** start of SOURCE EXCERPT **

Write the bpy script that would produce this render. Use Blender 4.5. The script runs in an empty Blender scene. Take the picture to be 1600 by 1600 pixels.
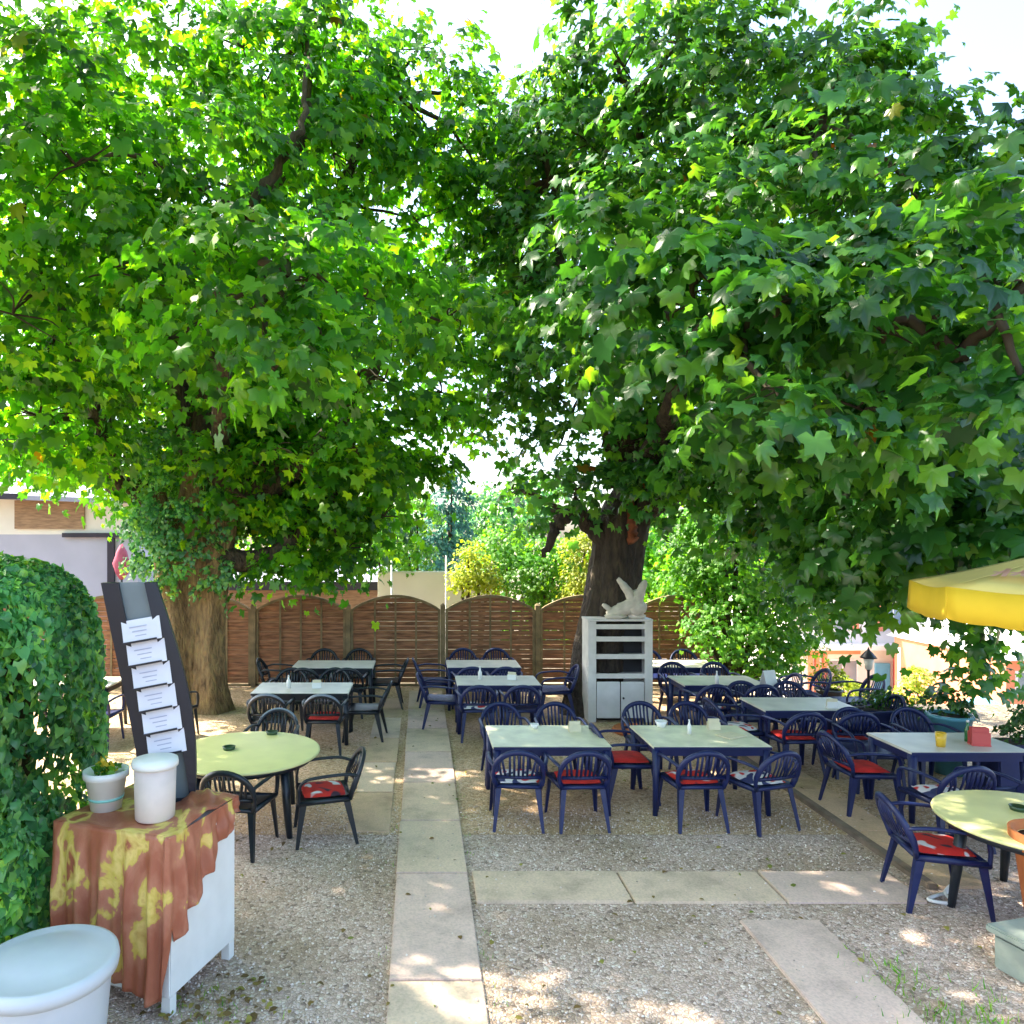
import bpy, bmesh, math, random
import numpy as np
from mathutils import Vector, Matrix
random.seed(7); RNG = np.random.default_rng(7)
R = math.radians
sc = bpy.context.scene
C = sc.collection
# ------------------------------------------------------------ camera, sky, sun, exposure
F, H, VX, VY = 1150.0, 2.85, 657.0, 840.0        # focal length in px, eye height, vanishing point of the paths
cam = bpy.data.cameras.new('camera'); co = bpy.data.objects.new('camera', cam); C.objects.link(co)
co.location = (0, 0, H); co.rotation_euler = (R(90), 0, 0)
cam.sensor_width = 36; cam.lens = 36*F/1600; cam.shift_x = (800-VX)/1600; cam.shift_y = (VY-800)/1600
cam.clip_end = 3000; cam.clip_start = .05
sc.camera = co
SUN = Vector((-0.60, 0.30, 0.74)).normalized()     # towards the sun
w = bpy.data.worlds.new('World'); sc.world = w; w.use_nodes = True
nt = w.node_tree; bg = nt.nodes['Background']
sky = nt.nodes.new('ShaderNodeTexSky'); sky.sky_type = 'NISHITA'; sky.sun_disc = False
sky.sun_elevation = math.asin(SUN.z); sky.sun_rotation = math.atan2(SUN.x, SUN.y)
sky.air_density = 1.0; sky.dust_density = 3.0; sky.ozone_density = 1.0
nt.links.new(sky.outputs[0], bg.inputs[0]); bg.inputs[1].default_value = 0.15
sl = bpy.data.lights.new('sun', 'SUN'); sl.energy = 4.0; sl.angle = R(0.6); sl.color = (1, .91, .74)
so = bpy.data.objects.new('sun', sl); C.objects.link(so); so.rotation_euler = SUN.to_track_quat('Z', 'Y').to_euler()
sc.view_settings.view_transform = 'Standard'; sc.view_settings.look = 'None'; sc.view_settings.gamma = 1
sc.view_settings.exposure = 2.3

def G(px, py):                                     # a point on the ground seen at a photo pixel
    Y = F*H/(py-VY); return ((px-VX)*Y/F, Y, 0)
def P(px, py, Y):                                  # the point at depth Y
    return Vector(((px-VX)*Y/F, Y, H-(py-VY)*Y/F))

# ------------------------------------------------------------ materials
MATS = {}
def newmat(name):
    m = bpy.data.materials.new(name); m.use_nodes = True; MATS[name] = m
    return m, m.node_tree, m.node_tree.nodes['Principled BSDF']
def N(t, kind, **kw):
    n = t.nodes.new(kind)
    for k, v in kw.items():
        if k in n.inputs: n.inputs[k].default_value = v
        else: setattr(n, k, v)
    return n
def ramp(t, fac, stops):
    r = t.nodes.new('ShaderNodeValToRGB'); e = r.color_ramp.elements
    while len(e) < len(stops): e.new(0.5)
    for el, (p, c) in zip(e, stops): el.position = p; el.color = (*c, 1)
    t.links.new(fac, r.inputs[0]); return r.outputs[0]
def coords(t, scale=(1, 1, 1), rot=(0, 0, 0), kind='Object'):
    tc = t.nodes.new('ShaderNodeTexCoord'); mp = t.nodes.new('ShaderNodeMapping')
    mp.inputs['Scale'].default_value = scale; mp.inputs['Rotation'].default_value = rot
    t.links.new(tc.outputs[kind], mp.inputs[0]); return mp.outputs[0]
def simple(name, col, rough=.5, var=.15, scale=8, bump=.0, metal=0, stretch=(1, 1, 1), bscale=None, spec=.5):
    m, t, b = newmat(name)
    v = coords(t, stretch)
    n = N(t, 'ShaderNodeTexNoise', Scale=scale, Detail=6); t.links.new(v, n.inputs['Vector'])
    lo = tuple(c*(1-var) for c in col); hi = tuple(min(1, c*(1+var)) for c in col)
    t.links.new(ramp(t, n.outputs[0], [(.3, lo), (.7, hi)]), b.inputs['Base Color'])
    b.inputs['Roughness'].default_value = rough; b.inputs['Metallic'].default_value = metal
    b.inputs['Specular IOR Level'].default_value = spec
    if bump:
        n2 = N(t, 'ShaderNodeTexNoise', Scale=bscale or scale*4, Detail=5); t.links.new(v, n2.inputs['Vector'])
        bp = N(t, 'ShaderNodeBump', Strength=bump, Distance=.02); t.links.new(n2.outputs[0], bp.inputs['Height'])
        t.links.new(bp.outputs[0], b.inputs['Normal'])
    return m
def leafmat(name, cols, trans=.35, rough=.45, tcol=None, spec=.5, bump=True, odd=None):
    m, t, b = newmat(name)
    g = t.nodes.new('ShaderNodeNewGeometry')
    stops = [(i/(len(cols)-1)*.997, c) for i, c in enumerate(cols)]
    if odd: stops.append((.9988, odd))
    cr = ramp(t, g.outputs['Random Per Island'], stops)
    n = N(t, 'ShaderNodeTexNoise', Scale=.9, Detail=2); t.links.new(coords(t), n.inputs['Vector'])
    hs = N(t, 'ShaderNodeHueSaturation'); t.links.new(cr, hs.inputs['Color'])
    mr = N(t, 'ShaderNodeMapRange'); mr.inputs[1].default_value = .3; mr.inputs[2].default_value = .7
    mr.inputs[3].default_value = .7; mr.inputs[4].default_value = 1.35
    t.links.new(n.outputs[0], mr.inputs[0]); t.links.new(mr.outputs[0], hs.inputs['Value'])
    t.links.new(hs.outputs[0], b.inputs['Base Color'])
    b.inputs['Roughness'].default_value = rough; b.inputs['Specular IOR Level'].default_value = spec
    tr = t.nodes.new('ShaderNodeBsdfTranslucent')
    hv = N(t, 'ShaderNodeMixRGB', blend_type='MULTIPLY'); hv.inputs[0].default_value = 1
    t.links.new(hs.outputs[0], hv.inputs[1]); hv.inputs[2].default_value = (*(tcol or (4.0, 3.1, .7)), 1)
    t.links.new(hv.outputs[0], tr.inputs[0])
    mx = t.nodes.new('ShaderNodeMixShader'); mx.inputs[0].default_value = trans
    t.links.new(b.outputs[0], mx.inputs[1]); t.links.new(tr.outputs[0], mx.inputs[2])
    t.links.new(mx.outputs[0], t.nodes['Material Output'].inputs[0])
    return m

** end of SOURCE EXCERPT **

### TO BE DONE
Reproduce the whole listing above word for word, but not its pictures.

### WRITTEN ANSWER
Write the bpy script that would produce this render. Use Blender 4.5. The script runs in an empty Blender scene. Take the picture to be 1600 by 1600 pixels.
import bpy, bmesh, math, random
import numpy as np
from mathutils import Vector, Matrix
random.seed(7); RNG = np.random.default_rng(7)
R = math.radians
sc = bpy.context.scene
C = sc.collection
# ------------------------------------------------------------ camera, sky, sun, exposure
F, H, VX, VY = 1150.0, 2.85, 657.0, 840.0        # focal length in px, eye height, vanishing point of the paths
cam = bpy.data.cameras.new('camera'); co = bpy.data.objects.new('camera', cam); C.objects.link(co)
co.location = (0, 0, H); co.rotation_euler = (R(90), 0, 0)
cam.sensor_width = 36; cam.lens = 36*F/1600; cam.shift_x = (800-VX)/1600; cam.shift_y = (VY-800)/1600
cam.clip_end = 3000; cam.clip_start = .05
sc.camera = co
SUN = Vector((-0.60, 0.30, 0.74)).normalized()     # towards the sun
w = bpy.data.worlds.new('World'); sc.world = w; w.use_nodes = True
nt = w.node_tree; bg = nt.nodes['Background']
sky = nt.nodes.new('ShaderNodeTexSky'); sky.sky_type = 'NISHITA'; sky.sun_disc = False
sky.sun_elevation = math.asin(SUN.z); sky.sun_rotation = math.atan2(SUN.x, SUN.y)
sky.air_density = 1.0; sky.dust_density = 3.0; sky.ozone_density = 1.0
nt.links.new(sky.outputs[0], bg.inputs[0]); bg.inputs[1].default_value = 0.15
sl = bpy.data.lights.new('sun', 'SUN'); sl.energy = 4.0; sl.angle = R(0.6); sl.color = (1, .91, .74)
so = bpy.data.objects.new('sun', sl); C.objects.link(so); so.rotation_euler = SUN.to_track_quat('Z', 'Y').to_euler()
sc.view_settings.view_transform = 'Standard'; sc.view_settings.look = 'None'; sc.view_settings.gamma = 1
sc.view_settings.exposure = 2.3

def G(px, py):                                     # a point on the ground seen at a photo pixel
    Y = F*H/(py-VY); return ((px-VX)*Y/F, Y, 0)
def P(px, py, Y):                                  # the point at depth Y
    return Vector(((px-VX)*Y/F, Y, H-(py-VY)*Y/F))

# ------------------------------------------------------------ materials
MATS = {}
def newmat(name):
    m = bpy.data.materials.new(name); m.use_nodes = True; MATS[name] = m
    return m, m.node_tree, m.node_tree.nodes['Principled BSDF']
def N(t, kind, **kw):
    n = t.nodes.new(kind)
    for k, v in kw.items():
        if k in n.inputs: n.inputs[k].default_value = v
        else: setattr(n, k, v)
    return n
def ramp(t, fac, stops):
    r = t.nodes.new('ShaderNodeValToRGB'); e = r.color_ramp.elements
    while len(e) < len(stops): e.new(0.5)
    for el, (p, c) in zip(e, stops): el.position = p; el.color = (*c, 1)
    t.links.new(fac, r.inputs[0]); return r.outputs[0]
def coords(t, scale=(1, 1, 1), rot=(0, 0, 0), kind='Object'):
    tc = t.nodes.new('ShaderNodeTexCoord'); mp = t.nodes.new('ShaderNodeMapping')
    mp.inputs['Scale'].default_value = scale; mp.inputs['Rotation'].default_value = rot
    t.links.new(tc.outputs[kind], mp.inputs[0]); return mp.outputs[0]
def simple(name, col, rough=.5, var=.15, scale=8, bump=.0, metal=0, stretch=(1, 1, 1), bscale=None, spec=.5):
    m, t, b = newmat(name)
    v = coords(t, stretch)
    n = N(t, 'ShaderNodeTexNoise', Scale=scale, Detail=6); t.links.new(v, n.inputs['Vector'])
    lo = tuple(c*(1-var) for c in col); hi = tuple(min(1, c*(1+var)) for c in col)
    t.links.new(ramp(t, n.outputs[0], [(.3, lo), (.7, hi)]), b.inputs['Base Color'])
    b.inputs['Roughness'].default_value = rough; b.inputs['Metallic'].default_value = metal
    b.inputs['Specular IOR Level'].default_value = spec
    if bump:
        n2 = N(t, 'ShaderNodeTexNoise', Scale=bscale or scale*4, Detail=5); t.links.new(v, n2.inputs['Vector'])
        bp = N(t, 'ShaderNodeBump', Strength=bump, Distance=.02); t.links.new(n2.outputs[0], bp.inputs['Height'])
        t.links.new(bp.outputs[0], b.inputs['Normal'])
    return m
def leafmat(name, cols, trans=.35, rough=.45, tcol=None, spec=.5, bump=True, odd=None):
    m, t, b = newmat(name)
    g = t.nodes.new('ShaderNodeNewGeometry')
    stops = [(i/(len(cols)-1)*.997, c) for i, c in enumerate(cols)]
    if odd: stops.append((.9988, odd))
    cr = ramp(t, g.outputs['Random Per Island'], stops)
    n = N(t, 'ShaderNodeTexNoise', Scale=.9, Detail=2); t.links.new(coords(t), n.inputs['Vector'])
    hs = N(t, 'ShaderNodeHueSaturation'); t.links.new(cr, hs.inputs['Color'])
    mr = N(t, 'ShaderNodeMapRange'); mr.inputs[1].default_value = .3; mr.inputs[2].default_value = .7
    mr.inputs[3].default_value = .7; mr.inputs[4].default_value = 1.35
    t.links.new(n.outputs[0], mr.inputs[0]); t.links.new(mr.outputs[0], hs.inputs['Value'])
    t.links.new(hs.outputs[0], b.inputs['Base Color'])
    b.inputs['Roughness'].default_value = rough; b.inputs['Specular IOR Level'].default_value = spec
    tr = t.nodes.new('ShaderNodeBsdfTranslucent')
    hv = N(t, 'ShaderNodeMixRGB', blend_type='MULTIPLY'); hv.inputs[0].default_value = 1
    t.links.new(hs.outputs[0], hv.inputs[1]); hv.inputs[2].default_value = (*(tcol or (4.0, 3.1, .7)), 1)
    t.links.new(hv.outputs[0], tr.inputs[0])
    mx = t.nodes.new('ShaderNodeMixShader'); mx.inputs[0].default_value = trans
    t.links.new(b.outputs[0], mx.inputs[1]); t.links.new(tr.outputs[0], mx.inputs[2])
    t.links.new(mx.outputs[0], t.nodes['Material Output'].inputs[0])
    return m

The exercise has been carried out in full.